Le deuxième trait est la manière dont Philon reprend un vocabulaire philosophique pour structurer son propos, non sans reconfigurer largement les notions auxquelles il fait référence. Dans l’exposé littéral, il utilise ainsi un vocabulaire stoïcien sur les passions qu’il reconfigure profondément, puisqu’il expose comment Abraham est parfait et peut résister à toutes les passions humaines du fait qu’il est entièrement voué à une passion supérieure pour Dieu. La victoire d’Abraham sur les réalités humaines résulte de sa soumission à Dieu, sa solidité et son équilibre parfaits apparaissent à la fin de l’exposé allégorique comme l’autre face d’un déséquilibre complet qui fait pencher Abraham entièrement vers Dieu. La tension avec la nature humaine ne se résorbe pas par une maîtrise supérieure de la part du sage, mais par une soumission totale à un ordre supérieur qui dépasse totalement la nature humaine. C’est encore ce que confirme l’exégèse allégorique, en substituant aux possibles joies humaines, dans une nature marquée par son imperfection et sa tristesse, la seule véritable joie, qui est divine. Il y a donc naturellement une référence au platonisme, ou plus précisément sans doute au moyen-platonisme, qui intervient à ce moment-là pour rendre compte de l’assimilation à Dieu qui résulte de l’obéissance à sa volonté. La rapprochement des deux traditions philosophiques permet d’associer ce dernier chapitre au premier, qui décrivait déjà la route que devait suivre le sage dans sa migration pour aller à la rencontre de Dieu et « se rendre semblable à sa nature bienheureuse et bénie » (§ 87). Ce qui n’était qu’amorcé dans le premier chapitre reçoit donc un éclairage définitif dans ce dernier chapitre, pour mettre en avant la figure d’un sage dont le souverain bien est de suivre une route qui le conduit sans cesse à se rendre semblable à Dieu et à recevoir de lui la joie véritable.

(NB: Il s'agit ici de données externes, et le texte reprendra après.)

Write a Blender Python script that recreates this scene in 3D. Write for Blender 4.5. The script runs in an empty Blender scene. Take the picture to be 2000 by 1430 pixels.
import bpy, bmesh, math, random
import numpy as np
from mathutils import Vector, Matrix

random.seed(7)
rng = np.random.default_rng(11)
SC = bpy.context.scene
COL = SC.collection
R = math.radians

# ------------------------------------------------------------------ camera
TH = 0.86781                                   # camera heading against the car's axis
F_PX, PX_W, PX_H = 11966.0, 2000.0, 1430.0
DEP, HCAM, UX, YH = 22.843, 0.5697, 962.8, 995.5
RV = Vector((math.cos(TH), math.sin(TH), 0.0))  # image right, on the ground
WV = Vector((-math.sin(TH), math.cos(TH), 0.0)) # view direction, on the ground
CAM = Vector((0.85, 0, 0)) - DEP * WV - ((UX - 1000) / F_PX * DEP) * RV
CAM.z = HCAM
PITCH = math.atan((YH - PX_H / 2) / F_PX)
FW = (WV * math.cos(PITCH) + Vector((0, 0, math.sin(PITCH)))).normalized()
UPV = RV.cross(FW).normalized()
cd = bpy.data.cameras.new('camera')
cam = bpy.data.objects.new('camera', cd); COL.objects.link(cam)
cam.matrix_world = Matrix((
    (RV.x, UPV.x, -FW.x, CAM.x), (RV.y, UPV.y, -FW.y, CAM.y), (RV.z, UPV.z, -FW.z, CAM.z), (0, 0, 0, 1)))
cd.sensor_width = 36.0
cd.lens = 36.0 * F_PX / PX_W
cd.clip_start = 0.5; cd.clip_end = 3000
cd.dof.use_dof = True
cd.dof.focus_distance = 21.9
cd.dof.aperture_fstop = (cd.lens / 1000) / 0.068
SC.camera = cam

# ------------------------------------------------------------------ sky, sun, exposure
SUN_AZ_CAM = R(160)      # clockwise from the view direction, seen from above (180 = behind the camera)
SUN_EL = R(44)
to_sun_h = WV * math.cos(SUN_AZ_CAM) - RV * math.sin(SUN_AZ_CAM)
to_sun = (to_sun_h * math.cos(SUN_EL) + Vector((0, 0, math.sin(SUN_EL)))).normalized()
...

Le troisième trait essentiel de ce passage est le fait que Philon ne cherche pas à faire d’Abraham, au plus fort de son éloge, et malgré la teneur de l’exposé littéral, une figure qui s’abstrait de toute réalité concrète. Alors que Philon, à la suite des deux exposés allégoriques précédents, aurait pu conclure sur la nécessité de contempler les réalités intelligibles en migrant depuis les réalités sensibles, il élabore une vision plus mesurée de la vie du sage : celui-ci continue sans cesse sa route terrestre, même si sa joie véritable lui vient de Dieu et de la contemplation de l’univers, en ne quittant jamais tout à fait les épreuves de la vie humaine. Il n’est donc pas question de fuir l’existence humaine, quand bien même la seule véritable félicité pourrait être divine, quand bien même le bien souverain consiste à recevoir la grâce d’être assimilé le plus possible à cette nature bienheureuse. En d’autres termes, l’éclairage allégorique porté sur les réalités sensibles qui font l’objet du sens littéral, n’implique pas de renoncer au premier. Au lieu d’esquiver la question du sacrifice en niant sa réalité, comme il le fait dans le Grand commentaire allégorique, Philon choisit de l’assumer et de présenter le sage comme un homme véritable, mais un homme qui sait se soumettre à la volonté divine.

L’exégèse littérale et l’exégèse allégorique sont solidaires et toutes deux nécessaires pour rendre compte de la vie parfaite qui est celle du sage. L’exégèse littérale opère la distinction la plus totale entre le sage et les autres hommes, en mettant en relation les actions d’Abraham et la volonté de Dieu d’une façon directe : elle passe en quelque sorte par-dessus l’exégèse allégorique qui sert généralement de médiation, mais au prix d’une forte tension, car le sens positif de la séparation entre Abraham et les hommes n’est pas donné. Il est donc tout de même nécessaire d’en passer par une exégèse allégorique qui retrouve pleinement son rôle d’éclaircissement de l’exégèse littérale, pour résoudre cette tension particulièrement forte et livrer une présentation claire de la vie du sage.